— Caro Sergio, devo confessarti che provo avversione e voglia di offendere le persone che mi fanno male. Molta voglia!… tanto che alle volte ci penso consapevolmente.
— Lascia pure che questa avversione si mostri dentro di te. L’importante è che non là lasci uscire. Se la lasci uscire rafforzi l’identificazione e il coinvolgimento con questo loop, o meccanismo stimolo-risposta, mentre se la controlli e lasci che si mostri solo dentro di te, prima o poi te ne disidentificherai.
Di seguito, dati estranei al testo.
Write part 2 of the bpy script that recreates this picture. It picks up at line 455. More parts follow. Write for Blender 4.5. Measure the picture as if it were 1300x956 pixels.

Tieni anche conto che le dinamiche mentali prima di scomparire spesso si ingigantiscono. Ad esempio se uno ha il problema di nutrire avversione verso gli altri che crede gli abbiano fatto dei torti, praticando può arrivare a sentirsi Attila e avere delle crisi di rabbia violentissime. Allora si spaventa e dice: “Ce la sto mettendo tutta e guarda che c’è sotto…”. Invece se non lascia uscire quella distruttività (il che lo coinvolgerebbe), dopo la crisi acuta in genere quella dinamica tende a scomparire o ad attenuarsi parecchio.
— In effetti ce la sto mettendo tutta, e le cose, tutte, mi si girano contro in ogni ambito della mia esistenza. Resto però sempre fermo su ciò che ha significato, sulla pratica. Tutto comunque passa e spero che, come mi dici, scompaia velocemente. Guardo in faccia paura e disperazione e la mia piccolezza.
— La vita umana è mostruosa. Quelli più sensibili, ma non ancora una fortemente consapevoli di come stanno le cose sul piano spirituale, fanno fatica ad adattarsi. Essi in più soffrono perché, credendo di essere delle persone, si sentono colpevoli di non essere capaci abbastanza: ad avere successo nel lavoro, nelle relazioni, nello studio ecc… La svolta avviene quando finalmente capiscono che non sono loro il problema, ma che la vita è il problema! Allora si dedicano completamente alla pratica spirituale e, se non hanno responsabilità sociali, non si preoccupano più di fare andare bene le cose nella vita; si sforzano di avere quel minimo di capacità che garantisca loro la sopravvivenza, ma non si sentono più in colpa se non hanno successo come persone.
— Hai colto nel segno: mi sento persona e non riesco ad abbandonare l’idea, perché fondamentalmente credo che si possa salvare l’io che è nato sulla terra, o almeno integrarlo… Devo capire, allora poi abbandono; non riesco a fare l’inverso, pur nella sofferenza.
— Hai colto nel segno!!!
Comunque, io trovo che quando la mente è molto turbata – il che significa che l’energia psichica è sovrastante – è molto utile la meditazione Vipassana. Il tenere l’attenzione sulle sensazioni fisiche del corpo con l’intenzione di non reagire e tenere il corpo fermo, sgonfia l’energia psichica in eccesso. Inoltre osservando tutte quelle sensazioni fisiche l’aspirante comprende più velocemente di non essere il corpo, e quindi di non essere una persona. Allora tutta l’enorme drammatizzazione che poggiava sull’assunto di essere una persona tende a sgonfiarsi.
L’autoindagine, essendo essa stessa molto psichica, potrebbe essere poca adatta nei casi di grande turbamento mentale. Tienilo presente se il turbamento diventa troppo forte. Io ne ho un’esperienza diretta. Quando morì mia moglie non la presi sportivamente e andai piuttosto fuori di testa; in quella condizione alterata, chiedermi ‘chi sente questo e quello’ non mi fu di grande aiuto.